So, I've been looking into this, and there are two issues:

1. On stack-create, heat needs to create a trust so it can do deferred
operation on behalf of the user.  To do this we will require explicit
support for chained delegation in keystone, which does not currently exist.
I've been speaking to ayoung about it, and plan to raise a spec for this
work soon.  The best quick-fix is probably to always create a stack when
the user calls Solum (even if it's an empty stack), using their
non-trust-scoped token.

2. Heat doesn't currently work (even for non-create operations) with a
trust-scoped token.  The reason for this is primarily that keystoneclient
always tries to request a new token to populate the auth_ref (e.g service
catalog etc), so there is no way to just validate the existing trust-scoped
token.  AFAICS this requires a new keystoneclient auth plugin, which I'm
working on right now, I already posted a patch for the heat part of the
fix:

https://review.openstack.org/#/c/96452/

> 
> So what is the best mechanism for this? I spoke to Steven Hardy at
> summit and he suggested (after talking to some keystone folks) we all
> move to using the new oauth functionality in keystone.
> 
> I believe there might be some limitations to oauth (are roles supported?).

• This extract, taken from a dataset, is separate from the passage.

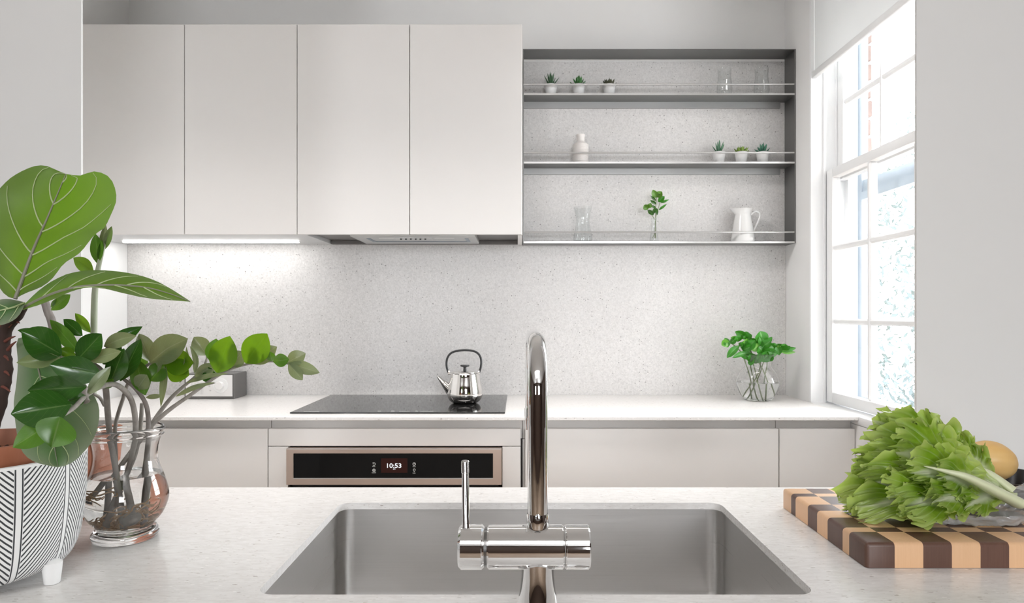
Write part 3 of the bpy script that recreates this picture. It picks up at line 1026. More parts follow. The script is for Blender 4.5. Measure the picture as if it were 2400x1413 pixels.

I spent a bit of time digging into oauth last week, based on this example
provided by Steve Martinelli:

https://review.openstack.org/#/c/80193/

Currently, I can't see how we can use this as a replacement for our current
use-cases for trusts:
1. There doesn't seem to be any non-global way to prevent oauth accesskeys
from expiring.  We need delegation to last the (indefinite) lifetime of the
heat stack, so the delegatation cannot expire.
2. Most (all?) of the oauth interfaces are admin-only.  I'm not clear if
this is a blocker, but it seems like it's the opposite of what we currently
do with trusts, where a (non-admin) user can delegate a subset of their
roles via a trust, which is created using their token.

What would be *really* helpful, is if we could work towards another
example, which demostrates something closer to the Solum/Heat use-case for
delegation (as opposed to the current example which just shows an admin
delegating their admin-ness).

e.g (these users/roles exist by default in devstack deployments):

1. User "demo" delegates "heat_stack_owner" role in project "demo" to the
"heat" service user.  The resulting delegation-secret to be stored by heat
must not expire, and it must be possible for the "heat" user to explicitly
impersonate user "demo".

Until we can see how that use-case can be solved with oauth, I don't think
we can make any progress on actually adopting it.

The next part of the use-case would be working out how either a delegation
secret can be shared between services (e.g Solum/Heat), or how delegation
can be chained between services, but the first thing is working out the
basic user->service delegation model IMO.